_DATA EXTRACT_
┄┄┄┄┄┄

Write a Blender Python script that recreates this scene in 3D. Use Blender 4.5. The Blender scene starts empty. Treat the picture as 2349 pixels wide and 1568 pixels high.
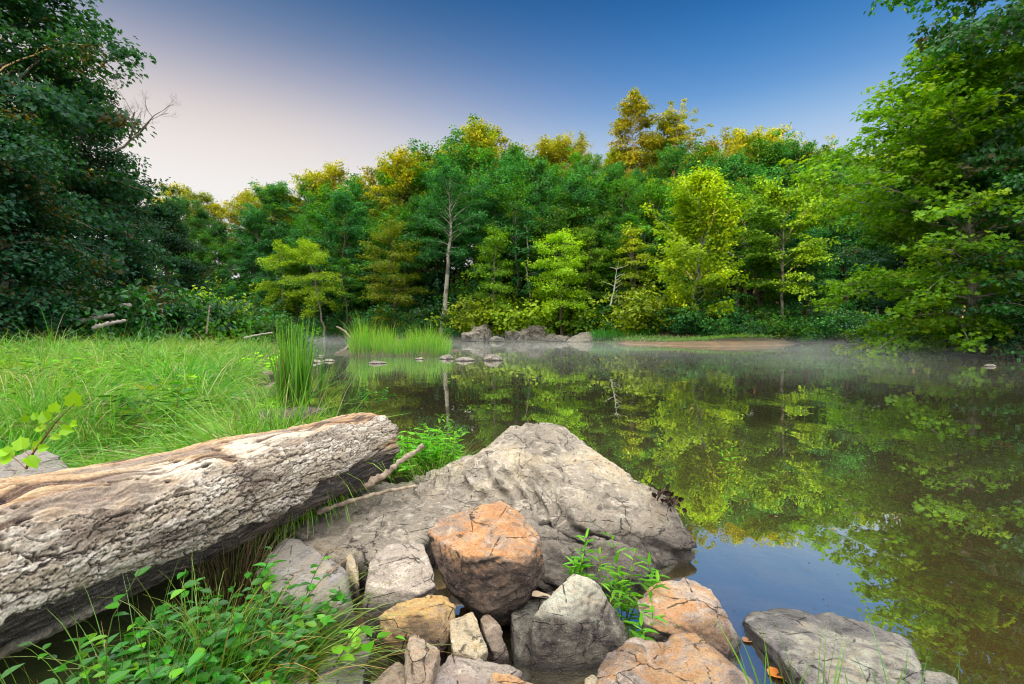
import bpy, bmesh, math, random
import numpy as np
from mathutils import Vector, noise as mnoise

# ---------------------------------------------------------------- camera, sky, sun, exposure
scene = bpy.context.scene
COL = scene.collection
F, CX, HY, CH = 1109.0, 1174.5, 755.0, 1.3      # focal length, centre column, horizon row of the photo and eye height in metres
cam_d = bpy.data.cameras.new('camera'); cam_d.lens = 17.0; cam_d.sensor_width = 36.0
cam_d.shift_y = -0.0123; cam_d.clip_end = 2000.0; cam_d.clip_start = 0.05
cam = bpy.data.objects.new('camera', cam_d); COL.objects.link(cam)
cam.location = (0, 0, CH); cam.rotation_euler = (math.radians(90), 0, 0)
scene.camera = cam

SUN_AZ, SUN_EL = math.radians(120), math.radians(8.0)   # to the left of the view direction, low
sun_dir = Vector((-math.sin(SUN_AZ)*math.cos(SUN_EL), math.cos(SUN_AZ)*math.cos(SUN_EL), math.sin(SUN_EL)))
world = bpy.data.worlds.new("World"); scene.world = world; world.use_nodes = True
wn, wl = world.node_tree.nodes, world.node_tree.links
wn.clear()
def W(t, **k):
    n = wn.new(t)
    for a, b in k.items(): setattr(n, a, b)
    return n
sky = W('ShaderNodeTexSky', sky_type='NISHITA'); sky.sun_disc = False
sky.sun_elevation = SUN_EL; sky.sun_rotation = -SUN_AZ; sky.air_density = 1.0; sky.dust_density = 0.6; sky.ozone_density = 2.0
tc = W('ShaderNodeTexCoord'); sep = W('ShaderNodeSeparateXYZ'); wl.new(tc.outputs['Generated'], sep.inputs[0])
def wmap(src, a, b, c, d):
    m = W('ShaderNodeMapRange', interpolation_type='SMOOTHSTEP'); m.clamp = True
    wl.new(src, m.inputs[0])
    for i, v in enumerate((a, b, c, d)): m.inputs[i+1].default_value = v
    return m.outputs[0]
def wmath(op, a, b):
    m = W('ShaderNodeMath', operation=op)
    for i, v in enumerate((a, b)):
        if hasattr(v, 'links') or hasattr(v, 'is_linked'): wl.new(v, m.inputs[i])
        else: m.inputs[i].default_value = v
    return m.outputs[0]
# dawn sky: pale and warm low down, deepening to blue upwards; cooler and cleaner to the right
EXPO = 0.95
def lin(c): return tuple((((v/255+.055)/1.055)**2.4 if v > 10 else v/255/12.92)/2**EXPO for v in c)
def sky_ramp(stops):
    r = W('ShaderNodeValToRGB'); wl.new(wmap_lin(sep.outputs['Z'], 0.0, 0.8, 0, 1), r.inputs[0])
    r.color_ramp.interpolation = 'B_SPLINE'; els = r.color_ramp.elements
    while len(els) < len(stops): els.new(0.5)
    for e, (p, c) in zip(els, stops): e.position = p/0.8; e.color = (*lin(c), 1)
    return r.outputs[0]
def wmap_lin(src, a, b, c, d):
    m = W('ShaderNodeMapRange'); m.clamp = True; wl.new(src, m.inputs[0])
    for i, v in enumerate((a, b, c, d)): m.inputs[i+1].default_value = v
    return m.outputs[0]
rl = sky_ramp([(0.0, (255, 250, 244)), (.12, (255, 250, 246)), (.22, (253, 249, 246)), (.29, (250, 241, 234)), (.36, (232, 219, 214)), (.42, (182, 180, 196)), (.48, (120, 138, 172)), (.55, (56, 102, 152)), (.62, (12, 82, 142)), (.70, (0, 64, 124))])
rr = sky_ramp([(0.0, (248, 246, 245)), (.10, (248, 246, 246)), (.19, (238, 236, 240)), (.27, (212, 220, 238)), (.345, (162, 196, 232)), (.41, (92, 152, 214)), (.49, (40, 116, 188)), (.56, (0, 90, 160)), (.66, (0, 72, 138))])
lr = W('ShaderNodeMix', data_type='RGBA'); wl.new(wmap(sep.outputs['X'], -0.50, 0.40, 0, 1), lr.inputs[0]); wl.new(rl, lr.inputs[6]); wl.new(rr, lr.inputs[7])
# bright unseen cloud added overhead and behind the camera to brighten the foreground
cn = W('ShaderNodeTexNoise'); cn.inputs['Scale'].default_value = 2.2; cn.inputs['Detail'].default_value = 6
cmap = W('ShaderNodeMapping'); cmap.inputs['Scale'].default_value = (1.0, 1.6, 3.0)
wl.new(tc.outputs['Generated'], cmap.inputs[0]); wl.new(cmap.outputs[0], cn.inputs['Vector'])
high = wmap(sep.outputs['Z'], 0.62, 0.82, 0, 1)
back = wmath('MULTIPLY', wmap(sep.outputs['Y'], 0.05, -0.45, 0, 1), 0.27)
cover = wmath('MAXIMUM', high, back)
cover = wmath('MULTIPLY', cover, wmap(cn.outputs[0], 0.25, 0.6, 0.55, 1.0))
mix = W('ShaderNodeMix', data_type='RGBA'); wl.new(cover, mix.inputs[0]); wl.new(lr.outputs[2], mix.inputs[6])
CLOUD_FILL = 3.1
mix.inputs[7].default_value = (CLOUD_FILL*1.0, CLOUD_FILL*0.96, CLOUD_FILL*0.90, 1)
SKY_STRENGTH = 0.12
bg1 = W('ShaderNodeBackground'); wl.new(sky.outputs[0], bg1.inputs[0]); bg1.inputs[1].default_value = SKY_STRENGTH
bg2 = W('ShaderNodeBackground'); wl.new(mix.outputs[2], bg2.inputs[0]); bg2.inputs[1].default_value = 1.0
ms = W('ShaderNodeMixShader'); ms.inputs[0].default_value = 0.90
wl.new(bg1.outputs[0], ms.inputs[1]); wl.new(bg2.outputs[0], ms.inputs[2])
wo = W('ShaderNodeOutputWorld'); wl.new(ms.outputs[0], wo.inputs[0])

sl = bpy.data.lights.new('sun', 'SUN'); sl.energy = 5.0; sl.angle = math.radians(0.5); sl.color = (1.0, 0.72, 0.26)
sun = bpy.data.objects.new('sun', sl); COL.objects.link(sun)
sun.rotation_euler = sun_dir.to_track_quat('Z', 'Y').to_euler()
scene.view_settings.view_transform = 'Standard'; scene.view_settings.look = 'None'
scene.view_settings.exposure = EXPO; scene.view_settings.gamma = 1.0
scene.view_settings.use_curve_mapping = False
cy = scene.cycles
scene.render.engine = 'CYCLES'
cy.max_bounces = 7; cy.diffuse_bounces = 3; cy.glossy_bounces = 3; cy.transmission_bounces = 3; cy.transparent_max_bounces = 8; cy.volume_bounces = 1
cy.use_denoising = True; cy.caustics_reflective = False; cy.caustics_refractive = False
cy.filter_width = 1.1; cy.use_adaptive_sampling = True; cy.adaptive_threshold = 0.012
try: cy.denoiser = 'OPENIMAGEDENOISE'; cy.denoising_prefilter = 'ACCURATE'
except Exception: pass

# ---------------------------------------------------------------- helpers
def P(px, py, d):
    """a point d metres in front of the eye, given where the photo shows it"""
    return np.array([(px-CX)/F*d, d, CH-(py-HY)/F*d])
def G(px, py, z=0.0):
    return P(px, py, (CH-z)*F/(py-HY))

_perm = {}
def _grad(ix, iy, iz, seed):
    h = (ix.astype(np.int64)*374761393 + iy.astype(np.int64)*668265263 + iz.astype(np.int64)*2147483647 + seed*974634777) & 0xffffffff
    h = ((h ^ (h >> 13))*1274126177) & 0xffffffff
    h = (h ^ (h >> 16))
    return h
_G = np.array([[1,1,0],[-1,1,0],[1,-1,0],[-1,-1,0],[1,0,1],[-1,0,1],[1,0,-1],[-1,0,-1],[0,1,1],[0,-1,1],[0,1,-1],[0,-1,-1],[1,1,0],[-1,1,0],[0,-1,1],[0,-1,-1]], float)
def pn(p, seed=0):
    """gradient noise, about -1..1, for an (n,3) array"""
    i = np.floor(p).astype(np.int64); f = p-i
    u = f*f*f*(f*(f*6-15)+10)
    out = 0
    for dx in (0, 1):
        wx = u[:, 0] if dx else 1-u[:, 0]
        for dy in (0, 1):
            wy = u[:, 1] if dy else 1-u[:, 1]
            for dz in (0, 1):
                wz = u[:, 2] if dz else 1-u[:, 2]
                g = _G[_grad(i[:, 0]+dx, i[:, 1]+dy, i[:, 2]+dz, seed) & 15]
                out = out + wx*wy*wz*(g[:, 0]*(f[:, 0]-dx)+g[:, 1]*(f[:, 1]-dy)+g[:, 2]*(f[:, 2]-dz))
    return out
def fbm(p, octv=4, seed=0, gain=0.5, lac=2.03, ridged=False):
    a, s, out = 1.0, 1.0, 0
    for k in range(octv):
        n = pn(p*s, seed+k*17)
        if ridged: n = 1-2*np.abs(n)*1.4
        out = out + a*n; a *= gain; s *= lac
    return out
def worley(p2, seed=0):
    """2-D cell noise: F1, F2 and a random number per cell"""
    i = np.floor(p2).astype(np.int64); n = len(p2)
    f1 = np.full(n, 9.0); f2 = np.full(n, 9.0); cid = np.zeros(n)
    z = np.zeros(n, np.int64)
    for dx in (-1, 0, 1):
        for dy in (-1, 0, 1):
            h = _grad(i[:, 0]+dx, i[:, 1]+dy, z, seed)
            jx = (h & 1023)/1023.0; jy = ((h >> 10) & 1023)/1023.0; r = ((h >> 20) & 1023)/1023.0
            d = np.hypot(i[:, 0]+dx+jx-p2[:, 0], i[:, 1]+dy+jy-p2[:, 1])
            nearer = d < f1
            f2 = np.where(nearer, f1, np.minimum(f2, d)); cid = np.where(nearer, r, cid); f1 = np.where(nearer, d, f1)
    return f1, f2, cid
def sstep(a, b, x):
    t = np.clip((x-a)/(b-a), 0, 1); return t*t*(3-2*t)

def make_mesh(name, verts, faces, smooth=False, attrs=None, colattr=None):
    """faces: (n,k) array, or a list of such arrays with different k"""
    me = bpy.data.meshes.new(name)
    verts = np.asarray(verts, np.float32)
    if not isinstance(faces, list): faces = [faces]
    faces = [np.asarray(f, np.int32) for f in faces if len(f)]
    loops = np.concatenate([f.ravel() for f in faces])
    tot = np.concatenate([np.full(len(f), f.shape[1], np.int32) for f in faces])
    start = np.concatenate([[0], np.cumsum(tot)[:-1]]).astype(np.int32)
    me.vertices.add(len(verts)); me.vertices.foreach_set('co', verts.ravel())
    me.loops.add(len(loops)); me.loops.foreach_set('vertex_index', loops)
    me.polygons.add(len(tot)); me.polygons.foreach_set('loop_start', start); me.polygons.foreach_set('loop_total', tot)
    me.polygons.foreach_set('use_smooth', np.full(len(tot), smooth, bool))
    me.update(calc_edges=True)
    for k, v in (attrs or {}).items():
        a = me.attributes.new(k, 'FLOAT', 'POINT'); a.data.foreach_set('value', np.asarray(v, np.float32))
    if colattr is not None:
        a = me.attributes.new('col', 'FLOAT_COLOR', 'POINT')
        c = np.ones((len(verts), 4), np.float32); c[:, :3] = colattr; a.data.foreach_set('color', c.ravel())
    me.validate()
    return me
def put(name, me, mat=None, parent=None, loc=None):
    o = bpy.data.objects.new(name, me); COL.objects.link(o)
    if mat is not None and not me.materials: me.materials.append(mat)
    if parent is not None: o.parent = parent
    if loc is not None: o.location = loc
    return o
def empty(name, loc=(0, 0, 0), rz=0.0, sc=1.0):
    o = bpy.data.objects.new(name, None); COL.objects.link(o); o.empty_display_size = 0.2
    o.location = loc; o.rotation_euler = (0, 0, rz); o.scale = (sc, sc, sc) if not hasattr(sc, '__len__') else sc
    return o
def tag(o, label=None, cat=None, group=None, kind=None):
    if label: o['label'] = label
    if cat: o['category'] = cat
    if group: o['group'] = group
    if kind: o['kind'] = kind
    return o
def copy_thing(o, loc, rz, sc):
    c = o.copy(); COL.objects.link(c)
    c.location = loc; c.rotation_euler = (0, 0, rz); c.scale = (sc, sc, sc) if not hasattr(sc, '__len__') else sc
    for ch in [k for k in COL.objects if k.parent == o]:
        d = ch.copy(); COL.objects.link(d); d.parent = c
    return c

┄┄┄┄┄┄

_AIM OF THE EXERCISE_
Repeat only the lines between the start of the data and the line with "scene.camera = cam", including those two lines, and skip the pictures.

_TASK SOLUTION_
Write a Blender Python script that recreates this scene in 3D. Use Blender 4.5. The Blender scene starts empty. Treat the picture as 2349 pixels wide and 1568 pixels high.
import bpy, bmesh, math, random
import numpy as np
from mathutils import Vector, noise as mnoise

# ---------------------------------------------------------------- camera, sky, sun, exposure
scene = bpy.context.scene
COL = scene.collection
F, CX, HY, CH = 1109.0, 1174.5, 755.0, 1.3      # focal length, centre column, horizon row of the photo and eye height in metres
cam_d = bpy.data.cameras.new('camera'); cam_d.lens = 17.0; cam_d.sensor_width = 36.0
cam_d.shift_y = -0.0123; cam_d.clip_end = 2000.0; cam_d.clip_start = 0.05
cam = bpy.data.objects.new('camera', cam_d); COL.objects.link(cam)
cam.location = (0, 0, CH); cam.rotation_euler = (math.radians(90), 0, 0)
scene.camera = cam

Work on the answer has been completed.